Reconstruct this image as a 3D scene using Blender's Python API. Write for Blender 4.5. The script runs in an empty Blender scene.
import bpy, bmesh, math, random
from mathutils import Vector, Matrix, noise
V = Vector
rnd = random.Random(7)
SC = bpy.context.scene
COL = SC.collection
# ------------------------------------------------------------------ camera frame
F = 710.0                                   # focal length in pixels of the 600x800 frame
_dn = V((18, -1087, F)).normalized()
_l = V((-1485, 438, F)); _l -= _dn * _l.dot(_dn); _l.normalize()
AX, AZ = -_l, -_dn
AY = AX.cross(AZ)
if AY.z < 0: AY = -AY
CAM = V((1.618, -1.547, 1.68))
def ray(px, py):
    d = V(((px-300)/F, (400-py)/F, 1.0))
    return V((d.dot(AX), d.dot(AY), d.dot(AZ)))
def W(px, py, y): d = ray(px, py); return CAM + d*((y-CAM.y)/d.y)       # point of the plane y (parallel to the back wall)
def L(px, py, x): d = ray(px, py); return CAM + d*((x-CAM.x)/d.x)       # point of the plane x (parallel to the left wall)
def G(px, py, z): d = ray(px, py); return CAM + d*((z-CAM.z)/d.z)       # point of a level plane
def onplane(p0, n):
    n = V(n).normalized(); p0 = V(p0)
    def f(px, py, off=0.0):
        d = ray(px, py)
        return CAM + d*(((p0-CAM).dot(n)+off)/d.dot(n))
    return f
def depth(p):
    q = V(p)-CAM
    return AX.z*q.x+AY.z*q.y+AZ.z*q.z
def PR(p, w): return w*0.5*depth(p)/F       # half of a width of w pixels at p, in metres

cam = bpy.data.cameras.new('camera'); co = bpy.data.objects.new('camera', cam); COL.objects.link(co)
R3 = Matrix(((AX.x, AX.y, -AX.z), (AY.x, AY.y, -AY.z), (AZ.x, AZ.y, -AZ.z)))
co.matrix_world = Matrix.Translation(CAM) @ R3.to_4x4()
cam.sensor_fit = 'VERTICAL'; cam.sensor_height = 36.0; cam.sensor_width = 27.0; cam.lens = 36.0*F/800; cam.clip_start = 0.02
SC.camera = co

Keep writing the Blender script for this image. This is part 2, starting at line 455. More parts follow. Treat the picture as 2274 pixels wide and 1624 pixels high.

■ **WHAT THE TASK ASKS**: Beginning at the top of the data, extract each line through the line containing "def PR(p, w): return" and return those lines exactly, with nothing added.

■ **OUTPUT BELOW**:
Reconstruct this image as a 3D scene using Blender's Python API. Write for Blender 4.5. The script runs in an empty Blender scene.
import bpy, bmesh, math, random
from mathutils import Vector, Matrix, noise
V = Vector
rnd = random.Random(7)
SC = bpy.context.scene
COL = SC.collection
# ------------------------------------------------------------------ camera frame
F = 710.0                                   # focal length in pixels of the 600x800 frame
_dn = V((18, -1087, F)).normalized()
_l = V((-1485, 438, F)); _l -= _dn * _l.dot(_dn); _l.normalize()
AX, AZ = -_l, -_dn
AY = AX.cross(AZ)
if AY.z < 0: AY = -AY
CAM = V((1.618, -1.547, 1.68))
def ray(px, py):
    d = V(((px-300)/F, (400-py)/F, 1.0))
    return V((d.dot(AX), d.dot(AY), d.dot(AZ)))
def W(px, py, y): d = ray(px, py); return CAM + d*((y-CAM.y)/d.y)       # point of the plane y (parallel to the back wall)
def L(px, py, x): d = ray(px, py); return CAM + d*((x-CAM.x)/d.x)       # point of the plane x (parallel to the left wall)
def G(px, py, z): d = ray(px, py); return CAM + d*((z-CAM.z)/d.z)       # point of a level plane
def onplane(p0, n):
    n = V(n).normalized(); p0 = V(p0)
    def f(px, py, off=0.0):
        d = ray(px, py)
        return CAM + d*(((p0-CAM).dot(n)+off)/d.dot(n))
    return f
def depth(p):
    q = V(p)-CAM
    return AX.z*q.x+AY.z*q.y+AZ.z*q.z
def PR(p, w): return w*0.5*depth(p)/F       # half of a width of w pixels at p, in metres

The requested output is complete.